Judge denies Trump ex-campaign boss Paul Manafort's request to move second criminal trial out of DC

  • A federal judge ruled Wednesday that the upcoming trial of President Donald Trump's former campaign chairman Paul Manafort will be held in U.S. District Court in Washington, D.C.
  • Manafort had requested that the trial be moved more than 200 miles away to Roanoke, Virginia, arguing that the high proportion of Hillary Clinton supporters during the 2016 presidential election and the torrent of publicity over his trials would make it impossible to find an impartial jury in the nation's capital.
  • The trial is set to begin jury selection on Sept. 17, with opening statements scheduled for the following week.

A federal judge ruled Wednesday that the upcoming trial of President Donald Trump's former campaign chairman Paul Manafort will be held in U.S. District Court in Washington, D.C., denying his request to change the venue.

Judge Amy Berman Jackson said Manafort's attorneys were not able to show that an impartial jury could not be selected in D.C.

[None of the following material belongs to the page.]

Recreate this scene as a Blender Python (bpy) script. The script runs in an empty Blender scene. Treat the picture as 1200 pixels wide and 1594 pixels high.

Manafort had requested that the trial be moved more than 200 miles away to Roanoke, Virginia, arguing that the high proportion of Hillary Clinton supporters during the 2016 presidential election and the torrent of publicity over his trials would make it impossible to find a fair jury in the nation's capital.

The trial is set to begin jury selection on Sept. 17, with opening statements scheduled for the following week. It is Manafort's second federal criminal trial based on charges lodged by special counsel Robert Mueller, who is investigating Russian interference during the 2016 U.S. presidential election.

Jackson had previously signaled that she was against moving the trial out of Washington. "This court has heard high-profile cases before. We have been able to find impartial jurors," Jackson said during a court hearing in August.

In his previous case in Alexandria, Virginia, Manafort had also requested that the judge move the case to Roanoke. That judge, T.S. Ellis, denied the motion, as well. Manafort was convicted by a 12-member jury on eight criminal counts in that trial, including tax and bank fraud charges.